1. A vehicle drive shaft, comprising:

a sliding type constant velocity joint having an outer ring, in which an accommodation chamber is formed, and an inner ring accommodated in the accommodation chamber, wherein the inner ring is permitted to be displaced in the axial direction relative to the outer ring, while being prevented from rotating relative to the outer ring;

a shaft member having an end portion to which the inner ring is attached;

a boot having one end fastened to the shaft member and another end fastened to an outer circumference of the outer ring, wherein the boot seals the accommodation chamber and can be expanded and contracted in accordance with relative displacement of the outer ring and the shaft member; and

an isolating member that forms a pressure relaxation chamber in the outer ring so as to isolate the pressure relaxation chamber and the accommodation chamber from each other, wherein, when a pressure in the accommodation chamber is raised, the isolating member is displaced toward the pressure relaxation chamber by a pressure difference between the accommodation chamber and the pressure relaxation chamber, thereby increasing the volume of the accommodation chamber, and wherein, when the pressure in the accommodation chamber is lowered, the isolating member is displaced toward the accommodation chamber by the pressure difference, thereby decreasing the volume of the accommodation chamber.

2. The drive shaft according to claim 1, further comprising an urging member that urges the isolating member toward the accommodation chamber.

3. The drive shaft according to claim 1, wherein the pressure relaxation chamber communicates with the outside of the outer ring.

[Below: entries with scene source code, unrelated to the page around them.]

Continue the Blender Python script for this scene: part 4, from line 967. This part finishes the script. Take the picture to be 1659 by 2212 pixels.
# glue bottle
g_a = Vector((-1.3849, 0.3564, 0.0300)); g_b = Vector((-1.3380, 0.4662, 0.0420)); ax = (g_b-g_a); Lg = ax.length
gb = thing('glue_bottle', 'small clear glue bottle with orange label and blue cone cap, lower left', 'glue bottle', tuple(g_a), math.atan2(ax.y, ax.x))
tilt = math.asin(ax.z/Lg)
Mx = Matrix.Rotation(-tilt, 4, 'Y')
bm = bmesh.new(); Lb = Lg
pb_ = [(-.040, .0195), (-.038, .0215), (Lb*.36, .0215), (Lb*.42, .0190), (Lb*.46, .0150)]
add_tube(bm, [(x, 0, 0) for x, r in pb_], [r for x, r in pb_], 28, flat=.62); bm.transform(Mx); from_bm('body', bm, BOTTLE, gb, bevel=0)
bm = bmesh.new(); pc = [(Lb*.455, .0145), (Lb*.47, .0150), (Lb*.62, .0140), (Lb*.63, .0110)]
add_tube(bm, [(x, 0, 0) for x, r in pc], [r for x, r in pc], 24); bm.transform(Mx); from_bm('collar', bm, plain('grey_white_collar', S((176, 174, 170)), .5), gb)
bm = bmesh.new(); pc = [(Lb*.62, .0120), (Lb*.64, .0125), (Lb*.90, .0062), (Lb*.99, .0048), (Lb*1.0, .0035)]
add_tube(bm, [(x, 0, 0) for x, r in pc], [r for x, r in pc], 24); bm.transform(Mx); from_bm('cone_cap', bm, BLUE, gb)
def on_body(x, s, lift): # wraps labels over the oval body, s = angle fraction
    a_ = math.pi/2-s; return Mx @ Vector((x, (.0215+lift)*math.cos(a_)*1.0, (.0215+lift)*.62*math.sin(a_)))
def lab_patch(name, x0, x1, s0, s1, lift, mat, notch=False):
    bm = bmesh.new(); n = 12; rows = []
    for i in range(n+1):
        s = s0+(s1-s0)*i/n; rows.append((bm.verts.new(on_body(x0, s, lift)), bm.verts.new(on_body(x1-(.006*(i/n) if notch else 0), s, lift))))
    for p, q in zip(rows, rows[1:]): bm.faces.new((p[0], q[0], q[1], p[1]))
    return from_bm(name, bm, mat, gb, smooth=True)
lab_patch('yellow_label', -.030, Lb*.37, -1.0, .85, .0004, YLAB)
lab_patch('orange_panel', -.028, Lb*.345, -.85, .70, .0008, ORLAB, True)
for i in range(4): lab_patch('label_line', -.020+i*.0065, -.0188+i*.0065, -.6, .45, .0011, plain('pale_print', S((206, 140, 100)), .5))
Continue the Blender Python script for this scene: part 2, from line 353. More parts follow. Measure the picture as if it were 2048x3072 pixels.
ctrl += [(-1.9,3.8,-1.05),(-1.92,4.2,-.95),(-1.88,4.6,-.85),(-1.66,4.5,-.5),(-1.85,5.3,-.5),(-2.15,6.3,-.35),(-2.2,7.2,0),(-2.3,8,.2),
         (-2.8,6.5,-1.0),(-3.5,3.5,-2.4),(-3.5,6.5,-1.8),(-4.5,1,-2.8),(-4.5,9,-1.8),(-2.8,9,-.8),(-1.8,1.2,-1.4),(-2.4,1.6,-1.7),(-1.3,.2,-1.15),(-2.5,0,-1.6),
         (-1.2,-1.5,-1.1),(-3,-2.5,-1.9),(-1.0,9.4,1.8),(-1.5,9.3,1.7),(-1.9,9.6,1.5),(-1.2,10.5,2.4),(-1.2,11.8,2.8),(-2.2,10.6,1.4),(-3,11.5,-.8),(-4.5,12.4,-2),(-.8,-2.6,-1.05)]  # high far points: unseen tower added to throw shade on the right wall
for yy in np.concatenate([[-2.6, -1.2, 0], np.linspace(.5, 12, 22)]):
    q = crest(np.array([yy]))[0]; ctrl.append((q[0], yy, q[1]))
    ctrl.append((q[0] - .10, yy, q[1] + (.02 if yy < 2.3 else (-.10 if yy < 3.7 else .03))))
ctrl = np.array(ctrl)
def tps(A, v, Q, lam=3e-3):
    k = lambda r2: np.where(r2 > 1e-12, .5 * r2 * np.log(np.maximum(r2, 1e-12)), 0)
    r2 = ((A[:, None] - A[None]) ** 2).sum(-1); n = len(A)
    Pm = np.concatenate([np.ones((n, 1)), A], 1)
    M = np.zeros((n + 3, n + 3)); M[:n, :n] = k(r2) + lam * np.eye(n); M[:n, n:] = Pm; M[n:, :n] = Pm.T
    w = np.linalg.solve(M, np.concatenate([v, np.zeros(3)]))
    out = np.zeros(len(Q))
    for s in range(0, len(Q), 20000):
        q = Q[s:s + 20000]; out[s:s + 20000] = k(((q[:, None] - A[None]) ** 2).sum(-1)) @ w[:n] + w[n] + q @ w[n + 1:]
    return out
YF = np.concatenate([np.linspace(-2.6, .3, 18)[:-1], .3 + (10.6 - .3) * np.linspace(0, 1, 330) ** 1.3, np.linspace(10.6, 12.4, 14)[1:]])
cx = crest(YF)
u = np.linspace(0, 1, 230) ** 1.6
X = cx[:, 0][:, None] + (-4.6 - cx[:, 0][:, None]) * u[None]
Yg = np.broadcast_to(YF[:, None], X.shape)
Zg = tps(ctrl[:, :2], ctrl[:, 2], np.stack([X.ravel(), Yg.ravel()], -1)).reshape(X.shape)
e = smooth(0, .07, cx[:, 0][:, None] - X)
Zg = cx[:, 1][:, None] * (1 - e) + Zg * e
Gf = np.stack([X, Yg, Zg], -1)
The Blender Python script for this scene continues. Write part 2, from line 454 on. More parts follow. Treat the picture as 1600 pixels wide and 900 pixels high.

4. The drive shaft according to claim 1, wherein the boot is made of a resin material.

5. The drive shaft according to claim 1, wherein the outer ring has a rod portion that is coupled to a drive system or a drive wheel of the vehicle, and wherein the pressure relaxation chamber is formed in the rod portion of the outer ring.

6. A vehicle drive shaft, comprising:

a sliding type constant velocity joint having an outer ring, in which an accommodation chamber is formed, and an inner ring accommodated in the accommodation chamber, wherein the inner ring is permitted to be displaced in the axial direction relative to the outer ring, while being prevented from rotating relative to the outer ring;

a shaft member having an end portion to which the inner ring is attached;

a boot having one end fastened to the shaft member and another end fastened to an outer circumference of the outer ring, wherein the boot seals the accommodation chamber and can be expanded and contracted in accordance with relative displacement of the outer ring and the shaft member; and

an elastic film that forms a pressure relaxation chamber in the outer ring so as to isolate the pressure relaxation chamber and the accommodation chamber from each other, wherein, when a pressure in the accommodation chamber is raised, the elastic film is elastically deformed toward the pressure relaxation chamber by a pressure difference between the accommodation chamber and the pressure relaxation chamber, thereby increasing the volume of the accommodation chamber, and wherein, when the pressure in the accommodation chamber is lowered, the elastic film is elastically deformed toward the accommodation chamber by the pressure difference, thereby decreasing the volume of the accommodation chamber.

7. The drive shaft according to claim 6, wherein the pressure relaxation chamber communicates with the outside of the outer ring.

8. The drive shaft according to claim 6, wherein the boot is made of a resin material.

9. The drive shaft according to claim 6, wherein the outer ring has a rod portion that is coupled to a drive system or a drive wheel of the vehicle, and wherein the pressure relaxation chamber is formed in the rod portion of the outer ring.